• [Task]: Identify and reproduce every line holding the string "that".

Start

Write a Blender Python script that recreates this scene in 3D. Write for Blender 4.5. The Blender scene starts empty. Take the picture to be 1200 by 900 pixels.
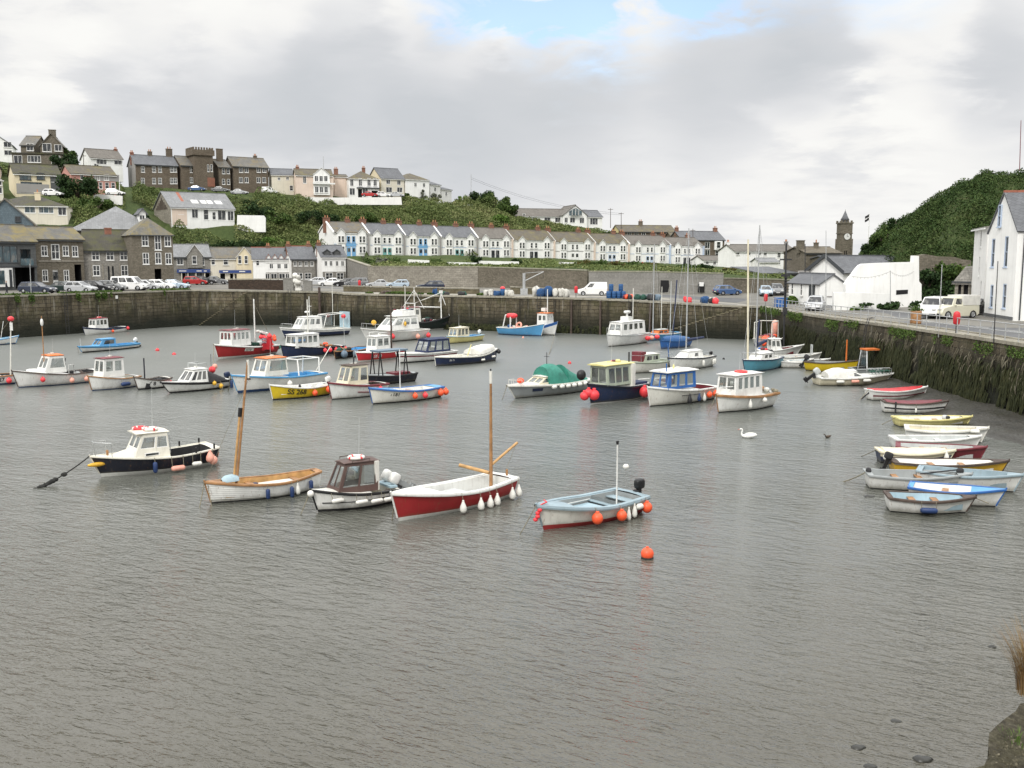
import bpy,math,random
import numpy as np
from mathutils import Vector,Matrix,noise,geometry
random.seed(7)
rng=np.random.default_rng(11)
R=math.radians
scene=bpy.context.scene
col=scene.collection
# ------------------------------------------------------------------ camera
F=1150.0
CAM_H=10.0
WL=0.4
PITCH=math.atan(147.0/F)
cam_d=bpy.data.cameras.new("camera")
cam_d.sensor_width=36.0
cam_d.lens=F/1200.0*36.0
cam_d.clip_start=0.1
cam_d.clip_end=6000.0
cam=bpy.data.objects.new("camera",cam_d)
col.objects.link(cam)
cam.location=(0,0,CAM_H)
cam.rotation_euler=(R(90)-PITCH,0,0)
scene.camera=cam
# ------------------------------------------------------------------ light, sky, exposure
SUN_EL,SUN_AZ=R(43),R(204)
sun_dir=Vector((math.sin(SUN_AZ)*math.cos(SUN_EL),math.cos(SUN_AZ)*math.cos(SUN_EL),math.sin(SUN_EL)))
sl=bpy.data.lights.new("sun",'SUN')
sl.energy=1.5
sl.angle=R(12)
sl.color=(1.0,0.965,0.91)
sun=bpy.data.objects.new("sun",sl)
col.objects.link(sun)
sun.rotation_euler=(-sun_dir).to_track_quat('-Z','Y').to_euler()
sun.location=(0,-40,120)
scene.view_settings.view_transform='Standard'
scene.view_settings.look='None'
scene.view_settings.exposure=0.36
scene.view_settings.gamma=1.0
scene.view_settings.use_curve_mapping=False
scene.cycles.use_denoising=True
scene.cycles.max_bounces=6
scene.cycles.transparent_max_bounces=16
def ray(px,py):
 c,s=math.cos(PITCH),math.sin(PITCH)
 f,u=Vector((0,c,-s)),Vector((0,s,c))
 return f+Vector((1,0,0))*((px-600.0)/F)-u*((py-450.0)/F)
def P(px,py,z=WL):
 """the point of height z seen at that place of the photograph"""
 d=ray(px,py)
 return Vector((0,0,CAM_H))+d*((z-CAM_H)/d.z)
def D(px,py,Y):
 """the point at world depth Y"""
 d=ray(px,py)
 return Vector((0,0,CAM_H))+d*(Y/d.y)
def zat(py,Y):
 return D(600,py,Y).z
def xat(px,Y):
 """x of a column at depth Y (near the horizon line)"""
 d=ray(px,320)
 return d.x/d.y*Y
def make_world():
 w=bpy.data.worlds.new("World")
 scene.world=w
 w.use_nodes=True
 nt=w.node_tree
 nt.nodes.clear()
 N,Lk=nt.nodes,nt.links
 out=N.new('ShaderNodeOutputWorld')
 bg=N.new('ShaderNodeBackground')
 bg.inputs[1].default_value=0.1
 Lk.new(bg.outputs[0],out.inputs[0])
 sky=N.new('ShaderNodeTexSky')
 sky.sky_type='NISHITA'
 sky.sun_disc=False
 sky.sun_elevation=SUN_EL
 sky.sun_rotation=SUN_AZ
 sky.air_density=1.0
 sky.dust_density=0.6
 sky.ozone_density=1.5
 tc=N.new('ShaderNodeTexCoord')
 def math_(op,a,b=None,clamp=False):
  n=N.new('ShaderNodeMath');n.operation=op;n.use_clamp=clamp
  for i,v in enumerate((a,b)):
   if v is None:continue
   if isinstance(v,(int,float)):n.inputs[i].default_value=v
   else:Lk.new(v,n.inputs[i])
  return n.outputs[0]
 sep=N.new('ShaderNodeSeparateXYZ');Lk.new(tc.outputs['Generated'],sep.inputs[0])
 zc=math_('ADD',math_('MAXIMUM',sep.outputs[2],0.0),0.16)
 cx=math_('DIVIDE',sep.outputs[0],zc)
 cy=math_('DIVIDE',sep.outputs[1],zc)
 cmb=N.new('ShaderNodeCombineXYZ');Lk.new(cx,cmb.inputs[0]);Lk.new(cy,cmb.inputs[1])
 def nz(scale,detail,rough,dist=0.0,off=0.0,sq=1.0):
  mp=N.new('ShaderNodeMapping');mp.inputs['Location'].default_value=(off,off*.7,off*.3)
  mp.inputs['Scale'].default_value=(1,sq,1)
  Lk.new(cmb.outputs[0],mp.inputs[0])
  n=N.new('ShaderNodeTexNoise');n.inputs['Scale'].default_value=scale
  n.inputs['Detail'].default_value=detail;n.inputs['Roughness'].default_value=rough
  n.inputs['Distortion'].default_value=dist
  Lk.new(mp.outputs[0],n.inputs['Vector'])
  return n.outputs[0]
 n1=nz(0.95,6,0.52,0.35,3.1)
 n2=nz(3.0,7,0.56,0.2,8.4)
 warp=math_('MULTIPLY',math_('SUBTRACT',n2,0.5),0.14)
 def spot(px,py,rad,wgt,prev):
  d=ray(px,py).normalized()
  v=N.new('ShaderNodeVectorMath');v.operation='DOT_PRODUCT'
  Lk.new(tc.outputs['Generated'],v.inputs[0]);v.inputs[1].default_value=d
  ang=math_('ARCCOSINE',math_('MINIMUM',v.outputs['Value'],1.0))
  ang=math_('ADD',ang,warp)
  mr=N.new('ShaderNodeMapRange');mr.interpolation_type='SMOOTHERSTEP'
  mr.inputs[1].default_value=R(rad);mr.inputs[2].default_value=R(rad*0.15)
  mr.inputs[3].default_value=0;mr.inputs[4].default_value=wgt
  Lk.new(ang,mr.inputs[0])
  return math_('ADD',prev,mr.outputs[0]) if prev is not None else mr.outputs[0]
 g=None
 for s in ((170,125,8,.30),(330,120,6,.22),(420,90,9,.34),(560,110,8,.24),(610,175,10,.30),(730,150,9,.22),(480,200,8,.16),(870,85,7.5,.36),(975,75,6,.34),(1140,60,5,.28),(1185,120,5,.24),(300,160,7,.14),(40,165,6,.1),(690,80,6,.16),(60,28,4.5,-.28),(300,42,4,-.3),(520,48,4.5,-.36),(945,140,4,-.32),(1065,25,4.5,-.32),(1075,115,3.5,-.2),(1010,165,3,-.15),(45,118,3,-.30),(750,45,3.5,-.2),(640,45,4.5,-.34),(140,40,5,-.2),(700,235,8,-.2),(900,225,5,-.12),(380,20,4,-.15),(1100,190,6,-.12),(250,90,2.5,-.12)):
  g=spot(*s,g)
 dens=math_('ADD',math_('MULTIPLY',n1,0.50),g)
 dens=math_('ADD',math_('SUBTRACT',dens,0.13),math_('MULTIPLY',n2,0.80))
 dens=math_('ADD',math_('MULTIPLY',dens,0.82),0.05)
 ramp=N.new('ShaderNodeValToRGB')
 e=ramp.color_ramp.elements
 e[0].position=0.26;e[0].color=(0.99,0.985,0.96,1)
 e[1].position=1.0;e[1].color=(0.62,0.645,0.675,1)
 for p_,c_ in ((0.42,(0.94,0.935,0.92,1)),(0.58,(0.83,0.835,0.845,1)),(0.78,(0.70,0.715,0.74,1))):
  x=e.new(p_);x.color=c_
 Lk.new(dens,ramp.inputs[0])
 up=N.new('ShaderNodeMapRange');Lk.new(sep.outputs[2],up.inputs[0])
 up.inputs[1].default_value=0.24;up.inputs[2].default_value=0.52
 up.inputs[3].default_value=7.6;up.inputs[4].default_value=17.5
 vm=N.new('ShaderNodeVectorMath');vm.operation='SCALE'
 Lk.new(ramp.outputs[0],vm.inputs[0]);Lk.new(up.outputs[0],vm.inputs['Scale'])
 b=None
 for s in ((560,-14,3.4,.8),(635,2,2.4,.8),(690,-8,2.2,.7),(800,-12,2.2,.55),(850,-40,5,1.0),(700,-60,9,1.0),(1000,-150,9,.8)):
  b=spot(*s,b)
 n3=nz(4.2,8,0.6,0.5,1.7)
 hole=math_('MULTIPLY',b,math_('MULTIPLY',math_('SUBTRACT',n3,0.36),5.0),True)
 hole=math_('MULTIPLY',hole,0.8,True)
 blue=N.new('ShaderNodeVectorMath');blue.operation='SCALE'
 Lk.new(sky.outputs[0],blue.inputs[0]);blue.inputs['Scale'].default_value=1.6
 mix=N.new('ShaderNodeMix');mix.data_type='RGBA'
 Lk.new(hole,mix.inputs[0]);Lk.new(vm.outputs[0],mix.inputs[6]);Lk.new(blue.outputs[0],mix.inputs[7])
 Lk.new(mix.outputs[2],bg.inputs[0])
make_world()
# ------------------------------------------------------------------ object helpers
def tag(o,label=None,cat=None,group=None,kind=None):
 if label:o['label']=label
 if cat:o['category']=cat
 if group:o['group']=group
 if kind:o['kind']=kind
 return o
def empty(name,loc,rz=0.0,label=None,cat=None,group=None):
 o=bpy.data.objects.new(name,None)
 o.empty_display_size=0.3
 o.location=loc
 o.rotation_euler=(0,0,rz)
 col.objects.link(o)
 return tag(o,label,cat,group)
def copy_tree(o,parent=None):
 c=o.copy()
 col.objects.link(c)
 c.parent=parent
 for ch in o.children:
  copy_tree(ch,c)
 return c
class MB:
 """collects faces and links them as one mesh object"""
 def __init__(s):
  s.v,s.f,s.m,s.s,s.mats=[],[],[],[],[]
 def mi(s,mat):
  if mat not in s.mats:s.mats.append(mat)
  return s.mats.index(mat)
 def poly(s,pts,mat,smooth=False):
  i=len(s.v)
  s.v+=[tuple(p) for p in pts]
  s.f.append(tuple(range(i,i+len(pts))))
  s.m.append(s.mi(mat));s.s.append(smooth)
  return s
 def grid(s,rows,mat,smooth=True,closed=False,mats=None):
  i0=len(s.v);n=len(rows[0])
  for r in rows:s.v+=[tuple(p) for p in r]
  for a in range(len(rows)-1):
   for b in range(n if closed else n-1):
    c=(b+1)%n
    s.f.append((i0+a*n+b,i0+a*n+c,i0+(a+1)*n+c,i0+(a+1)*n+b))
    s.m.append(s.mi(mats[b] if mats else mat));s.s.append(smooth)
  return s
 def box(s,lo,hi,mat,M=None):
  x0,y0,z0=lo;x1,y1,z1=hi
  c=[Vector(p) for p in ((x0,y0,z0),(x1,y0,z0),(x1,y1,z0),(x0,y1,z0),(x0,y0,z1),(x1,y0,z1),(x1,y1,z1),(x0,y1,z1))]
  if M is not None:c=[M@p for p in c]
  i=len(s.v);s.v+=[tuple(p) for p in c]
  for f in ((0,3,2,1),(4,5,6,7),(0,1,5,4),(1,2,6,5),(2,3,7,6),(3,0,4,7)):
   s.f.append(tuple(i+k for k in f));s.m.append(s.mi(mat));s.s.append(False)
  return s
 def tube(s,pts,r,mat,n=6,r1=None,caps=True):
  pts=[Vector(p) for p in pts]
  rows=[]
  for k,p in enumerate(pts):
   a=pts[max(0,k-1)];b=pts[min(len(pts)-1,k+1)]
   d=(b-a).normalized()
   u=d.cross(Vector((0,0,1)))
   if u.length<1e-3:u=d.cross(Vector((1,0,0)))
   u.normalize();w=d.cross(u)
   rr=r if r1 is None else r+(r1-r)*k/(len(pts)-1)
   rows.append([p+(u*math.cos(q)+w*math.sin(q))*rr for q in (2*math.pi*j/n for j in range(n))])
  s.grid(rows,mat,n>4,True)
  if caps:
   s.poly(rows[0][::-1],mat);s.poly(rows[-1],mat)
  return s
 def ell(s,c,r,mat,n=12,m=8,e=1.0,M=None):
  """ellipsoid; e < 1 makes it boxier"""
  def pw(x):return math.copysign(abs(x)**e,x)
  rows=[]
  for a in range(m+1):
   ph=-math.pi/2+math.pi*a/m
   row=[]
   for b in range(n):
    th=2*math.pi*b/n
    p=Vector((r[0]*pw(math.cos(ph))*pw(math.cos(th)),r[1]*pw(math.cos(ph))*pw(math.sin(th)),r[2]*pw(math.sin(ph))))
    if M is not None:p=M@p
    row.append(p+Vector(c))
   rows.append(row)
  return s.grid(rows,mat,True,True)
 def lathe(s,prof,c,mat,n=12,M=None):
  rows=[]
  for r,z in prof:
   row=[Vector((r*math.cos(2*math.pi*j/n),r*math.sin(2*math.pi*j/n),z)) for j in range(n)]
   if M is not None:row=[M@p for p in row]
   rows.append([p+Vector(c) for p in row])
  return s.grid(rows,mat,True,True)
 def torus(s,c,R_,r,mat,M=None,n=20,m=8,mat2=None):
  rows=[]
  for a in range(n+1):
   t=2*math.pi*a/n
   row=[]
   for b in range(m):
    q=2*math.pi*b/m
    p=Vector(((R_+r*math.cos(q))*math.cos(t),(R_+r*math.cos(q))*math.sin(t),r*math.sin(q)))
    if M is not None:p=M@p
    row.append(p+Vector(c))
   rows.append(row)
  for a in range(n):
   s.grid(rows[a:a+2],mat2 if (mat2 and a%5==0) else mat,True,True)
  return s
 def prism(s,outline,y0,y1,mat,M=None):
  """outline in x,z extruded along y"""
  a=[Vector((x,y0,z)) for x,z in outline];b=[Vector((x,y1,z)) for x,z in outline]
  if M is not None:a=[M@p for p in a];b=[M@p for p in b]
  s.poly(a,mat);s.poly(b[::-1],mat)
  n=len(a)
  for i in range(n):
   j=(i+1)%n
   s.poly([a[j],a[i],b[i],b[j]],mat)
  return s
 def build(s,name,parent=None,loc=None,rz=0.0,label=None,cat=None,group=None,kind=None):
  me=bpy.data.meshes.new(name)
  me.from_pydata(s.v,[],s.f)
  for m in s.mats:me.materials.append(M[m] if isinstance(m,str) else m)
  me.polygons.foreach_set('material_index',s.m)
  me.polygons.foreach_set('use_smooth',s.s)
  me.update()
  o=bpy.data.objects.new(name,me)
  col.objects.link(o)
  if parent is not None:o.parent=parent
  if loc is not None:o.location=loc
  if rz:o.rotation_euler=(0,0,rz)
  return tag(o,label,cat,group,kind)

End

• [Answer to the exercise]:
Write a Blender Python script that recreates this scene in 3D. Write for Blender 4.5. The Blender scene starts empty. Take the picture to be 1200 by 900 pixels.
 """the point of height z seen at that place of the photograph"""